Another experience I’m not keen on trying again in a hurry is mediation. I have been twice. Twice I have had to sit in a room with just him and one other person to explain what I think is best for my son and why. Twice I have had to sit and listen to him counter every point I made and feeling so powerless in the process. The third time that mediation was looked at as necessary I didn’t have to do it because by this point in cases where domestic abuse had been evident, mediation is not a necessity. If you have to go through family court for child arrangements you will have to go through mediation first, unless there has been incidents of domestic abuse or child abuse.

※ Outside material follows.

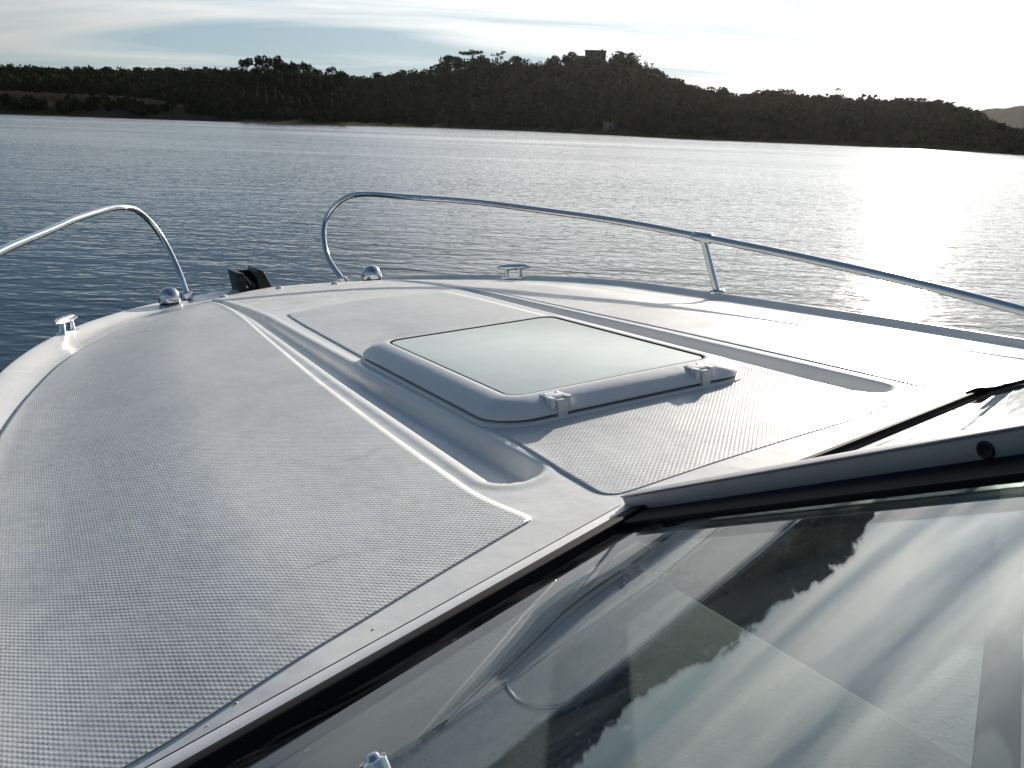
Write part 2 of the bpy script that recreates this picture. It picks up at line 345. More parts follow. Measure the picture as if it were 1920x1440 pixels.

I’ve always felt like I had to project the image of being a perfect parent. My worst nightmare would have been being made to look like an unfit mother – to the point of courts ruling my ex the residential parent. I kept my poor mental health to myself as I was terrified of it swaying judgement. I run myself into the ground constantly keeping and updating records of continued abuse for courts to not take it into consideration at all. I always felt a sense of ‘Keeping up with the Joneses’ when it came to what I provided for my son. I would become paranoid that anything I didn’t do or provide or have for my son would be twisted into an image of me being unfit to be a mother. The amount I would worry and panic became unhealthy.

In terms of how I co-parent, I do have my own boundaries in place. They are there for the sake of my own mental health and have been carefully managed because whilst I have every right to protect myself by any means necessary, the family court system don’t treat the mental welfare of parents as a priority. As they should do, the court system place the child at the centre of the situation and act within the child’s best interests. What they fail to do, is take into account the mental welfare of the parents, particularly those that have been the victim of domestic abuse at the hands of the other parent. Having no form of protection in place leaves victims open to further abuse at the expense of their mental health – which will always have a knock on effect to the child involved.

So until the courts put into place a system that provides protection for the parents that have suffered and endured abuse, or continue to, I will be holding my boundaries. I will be making sure that I love our son unconditionally, because it seems the only option I have is to wait until our son makes his own mind up about what kind of relationship he wants with both of us.